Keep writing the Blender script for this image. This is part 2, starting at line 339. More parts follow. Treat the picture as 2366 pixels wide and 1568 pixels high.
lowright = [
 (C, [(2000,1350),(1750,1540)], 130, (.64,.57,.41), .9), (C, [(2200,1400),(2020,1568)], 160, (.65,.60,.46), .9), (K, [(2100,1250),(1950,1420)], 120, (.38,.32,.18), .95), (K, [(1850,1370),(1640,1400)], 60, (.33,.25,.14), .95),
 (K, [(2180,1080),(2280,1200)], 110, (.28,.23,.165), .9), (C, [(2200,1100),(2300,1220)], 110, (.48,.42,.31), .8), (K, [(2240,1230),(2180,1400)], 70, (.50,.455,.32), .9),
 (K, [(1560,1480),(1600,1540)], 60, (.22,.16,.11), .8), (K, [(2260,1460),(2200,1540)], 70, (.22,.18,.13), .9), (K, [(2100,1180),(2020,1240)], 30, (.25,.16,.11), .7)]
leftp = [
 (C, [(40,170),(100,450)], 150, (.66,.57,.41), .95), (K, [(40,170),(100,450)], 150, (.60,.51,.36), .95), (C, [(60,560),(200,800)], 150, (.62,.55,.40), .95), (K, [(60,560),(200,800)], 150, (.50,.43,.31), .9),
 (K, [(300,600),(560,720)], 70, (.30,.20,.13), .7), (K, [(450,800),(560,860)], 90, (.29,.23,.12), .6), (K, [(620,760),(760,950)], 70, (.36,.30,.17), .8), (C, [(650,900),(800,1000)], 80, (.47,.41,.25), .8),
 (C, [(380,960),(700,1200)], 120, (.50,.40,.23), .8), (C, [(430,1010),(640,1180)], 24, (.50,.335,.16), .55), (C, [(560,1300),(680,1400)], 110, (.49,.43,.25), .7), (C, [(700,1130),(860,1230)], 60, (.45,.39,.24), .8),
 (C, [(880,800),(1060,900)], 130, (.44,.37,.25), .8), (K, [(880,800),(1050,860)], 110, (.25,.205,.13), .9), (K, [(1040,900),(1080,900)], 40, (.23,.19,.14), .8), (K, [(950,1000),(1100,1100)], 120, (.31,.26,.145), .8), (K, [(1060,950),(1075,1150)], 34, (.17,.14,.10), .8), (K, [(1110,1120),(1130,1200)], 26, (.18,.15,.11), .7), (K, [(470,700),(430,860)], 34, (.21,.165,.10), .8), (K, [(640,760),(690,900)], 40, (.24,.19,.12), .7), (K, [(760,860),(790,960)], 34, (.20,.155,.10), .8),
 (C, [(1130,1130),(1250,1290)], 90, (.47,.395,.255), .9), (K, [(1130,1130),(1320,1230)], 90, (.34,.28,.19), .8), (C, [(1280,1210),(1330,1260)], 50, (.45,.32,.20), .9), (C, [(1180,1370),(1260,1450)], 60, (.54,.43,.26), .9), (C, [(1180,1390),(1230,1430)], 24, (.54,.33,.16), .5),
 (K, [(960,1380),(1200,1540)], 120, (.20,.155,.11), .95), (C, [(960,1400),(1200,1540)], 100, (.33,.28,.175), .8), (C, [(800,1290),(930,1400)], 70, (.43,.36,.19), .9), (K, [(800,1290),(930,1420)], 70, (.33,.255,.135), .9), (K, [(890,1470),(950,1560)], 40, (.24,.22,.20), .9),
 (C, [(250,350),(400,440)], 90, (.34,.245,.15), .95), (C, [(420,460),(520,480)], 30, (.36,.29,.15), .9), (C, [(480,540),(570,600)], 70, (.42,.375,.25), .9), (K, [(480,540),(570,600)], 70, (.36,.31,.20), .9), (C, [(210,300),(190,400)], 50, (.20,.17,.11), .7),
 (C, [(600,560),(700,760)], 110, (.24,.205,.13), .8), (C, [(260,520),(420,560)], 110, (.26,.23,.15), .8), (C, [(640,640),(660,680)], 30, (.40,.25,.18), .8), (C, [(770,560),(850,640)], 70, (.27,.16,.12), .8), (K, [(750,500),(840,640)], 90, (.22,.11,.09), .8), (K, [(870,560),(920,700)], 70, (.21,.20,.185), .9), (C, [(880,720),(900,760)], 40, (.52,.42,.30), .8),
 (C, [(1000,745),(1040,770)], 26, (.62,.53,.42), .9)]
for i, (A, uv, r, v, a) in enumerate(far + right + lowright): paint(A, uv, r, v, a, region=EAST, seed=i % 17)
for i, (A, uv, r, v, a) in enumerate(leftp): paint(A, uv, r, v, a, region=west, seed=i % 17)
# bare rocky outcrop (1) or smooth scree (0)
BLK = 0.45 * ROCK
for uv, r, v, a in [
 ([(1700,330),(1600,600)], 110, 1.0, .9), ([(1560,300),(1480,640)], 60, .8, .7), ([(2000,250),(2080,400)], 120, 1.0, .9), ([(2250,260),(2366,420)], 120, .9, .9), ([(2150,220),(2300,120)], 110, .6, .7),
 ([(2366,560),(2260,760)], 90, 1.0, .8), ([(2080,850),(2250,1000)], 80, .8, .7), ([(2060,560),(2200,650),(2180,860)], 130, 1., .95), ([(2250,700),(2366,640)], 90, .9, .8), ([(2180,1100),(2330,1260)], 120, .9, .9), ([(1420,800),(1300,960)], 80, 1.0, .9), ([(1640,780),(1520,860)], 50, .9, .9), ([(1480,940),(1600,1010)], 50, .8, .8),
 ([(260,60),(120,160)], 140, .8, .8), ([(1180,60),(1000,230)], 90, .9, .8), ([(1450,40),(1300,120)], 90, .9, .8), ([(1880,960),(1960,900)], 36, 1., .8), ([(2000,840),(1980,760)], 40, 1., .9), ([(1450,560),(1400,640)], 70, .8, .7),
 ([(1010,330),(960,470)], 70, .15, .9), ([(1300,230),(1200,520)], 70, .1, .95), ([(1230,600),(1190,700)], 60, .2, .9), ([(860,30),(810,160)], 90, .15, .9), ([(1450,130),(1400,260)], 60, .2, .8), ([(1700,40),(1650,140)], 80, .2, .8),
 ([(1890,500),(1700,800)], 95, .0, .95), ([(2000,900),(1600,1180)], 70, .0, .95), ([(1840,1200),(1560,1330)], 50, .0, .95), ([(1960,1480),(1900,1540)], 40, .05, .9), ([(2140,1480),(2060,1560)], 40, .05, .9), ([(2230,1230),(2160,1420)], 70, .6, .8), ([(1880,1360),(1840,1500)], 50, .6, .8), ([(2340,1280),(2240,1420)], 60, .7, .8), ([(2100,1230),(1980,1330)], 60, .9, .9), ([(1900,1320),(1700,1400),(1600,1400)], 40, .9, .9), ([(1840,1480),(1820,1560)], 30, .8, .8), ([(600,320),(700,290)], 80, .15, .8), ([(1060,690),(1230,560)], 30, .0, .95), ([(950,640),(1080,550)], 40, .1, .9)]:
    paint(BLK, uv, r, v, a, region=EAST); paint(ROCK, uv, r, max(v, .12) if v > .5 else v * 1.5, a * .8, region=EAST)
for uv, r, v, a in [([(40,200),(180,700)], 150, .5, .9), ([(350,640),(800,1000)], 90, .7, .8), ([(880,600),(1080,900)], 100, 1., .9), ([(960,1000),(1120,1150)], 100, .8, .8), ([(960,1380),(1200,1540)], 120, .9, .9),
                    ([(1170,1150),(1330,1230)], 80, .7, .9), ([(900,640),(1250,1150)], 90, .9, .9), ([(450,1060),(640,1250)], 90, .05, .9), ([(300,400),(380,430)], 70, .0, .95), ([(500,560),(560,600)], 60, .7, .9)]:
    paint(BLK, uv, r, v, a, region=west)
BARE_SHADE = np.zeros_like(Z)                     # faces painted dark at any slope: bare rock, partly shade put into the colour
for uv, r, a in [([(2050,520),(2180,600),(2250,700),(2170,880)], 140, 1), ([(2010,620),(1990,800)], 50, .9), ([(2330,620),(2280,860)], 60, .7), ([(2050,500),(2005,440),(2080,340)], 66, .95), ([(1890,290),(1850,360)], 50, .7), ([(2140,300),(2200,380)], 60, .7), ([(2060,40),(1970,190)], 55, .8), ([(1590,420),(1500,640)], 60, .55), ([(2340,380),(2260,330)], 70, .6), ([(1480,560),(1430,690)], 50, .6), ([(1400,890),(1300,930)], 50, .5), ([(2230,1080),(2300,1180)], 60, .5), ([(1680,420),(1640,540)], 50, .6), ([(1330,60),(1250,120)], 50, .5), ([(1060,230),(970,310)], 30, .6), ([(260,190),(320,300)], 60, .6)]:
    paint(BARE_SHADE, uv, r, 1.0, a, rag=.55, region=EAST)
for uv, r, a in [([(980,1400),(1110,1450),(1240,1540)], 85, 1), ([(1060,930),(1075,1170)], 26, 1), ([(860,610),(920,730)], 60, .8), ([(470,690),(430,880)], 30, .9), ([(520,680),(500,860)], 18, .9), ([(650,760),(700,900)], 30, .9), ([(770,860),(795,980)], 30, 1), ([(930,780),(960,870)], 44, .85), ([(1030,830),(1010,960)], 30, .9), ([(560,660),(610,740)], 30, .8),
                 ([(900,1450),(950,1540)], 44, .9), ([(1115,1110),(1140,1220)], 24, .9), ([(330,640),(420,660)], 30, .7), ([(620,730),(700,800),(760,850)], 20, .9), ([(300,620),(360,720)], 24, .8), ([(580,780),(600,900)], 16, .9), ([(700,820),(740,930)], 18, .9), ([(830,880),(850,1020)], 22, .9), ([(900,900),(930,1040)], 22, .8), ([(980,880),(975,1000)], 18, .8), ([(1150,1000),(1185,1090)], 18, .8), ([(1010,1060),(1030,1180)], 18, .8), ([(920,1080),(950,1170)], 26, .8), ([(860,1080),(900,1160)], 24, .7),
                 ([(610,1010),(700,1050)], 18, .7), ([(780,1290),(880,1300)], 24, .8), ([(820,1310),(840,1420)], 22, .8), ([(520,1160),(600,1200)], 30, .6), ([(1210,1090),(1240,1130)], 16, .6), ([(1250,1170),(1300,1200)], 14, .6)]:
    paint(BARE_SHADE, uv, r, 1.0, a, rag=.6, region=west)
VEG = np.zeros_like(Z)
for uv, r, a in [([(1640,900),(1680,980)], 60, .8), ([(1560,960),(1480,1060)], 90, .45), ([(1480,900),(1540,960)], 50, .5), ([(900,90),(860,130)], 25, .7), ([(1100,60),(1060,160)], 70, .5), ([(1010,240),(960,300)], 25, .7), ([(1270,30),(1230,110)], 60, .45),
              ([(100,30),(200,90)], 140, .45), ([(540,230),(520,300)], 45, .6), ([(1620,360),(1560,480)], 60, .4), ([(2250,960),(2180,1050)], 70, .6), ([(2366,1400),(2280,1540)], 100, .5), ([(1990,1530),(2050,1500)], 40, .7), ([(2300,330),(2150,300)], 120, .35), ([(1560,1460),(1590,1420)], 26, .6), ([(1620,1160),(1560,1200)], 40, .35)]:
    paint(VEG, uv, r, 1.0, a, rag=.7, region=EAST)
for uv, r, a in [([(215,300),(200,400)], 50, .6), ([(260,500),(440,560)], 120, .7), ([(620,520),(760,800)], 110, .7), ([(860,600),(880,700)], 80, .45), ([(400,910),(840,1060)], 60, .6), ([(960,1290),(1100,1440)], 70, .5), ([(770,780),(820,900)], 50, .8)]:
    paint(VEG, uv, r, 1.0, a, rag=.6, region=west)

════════

▸ Given task
What is the number of lines above that contain "leftp"? Answer with that number only.

▸ Exercise solution
2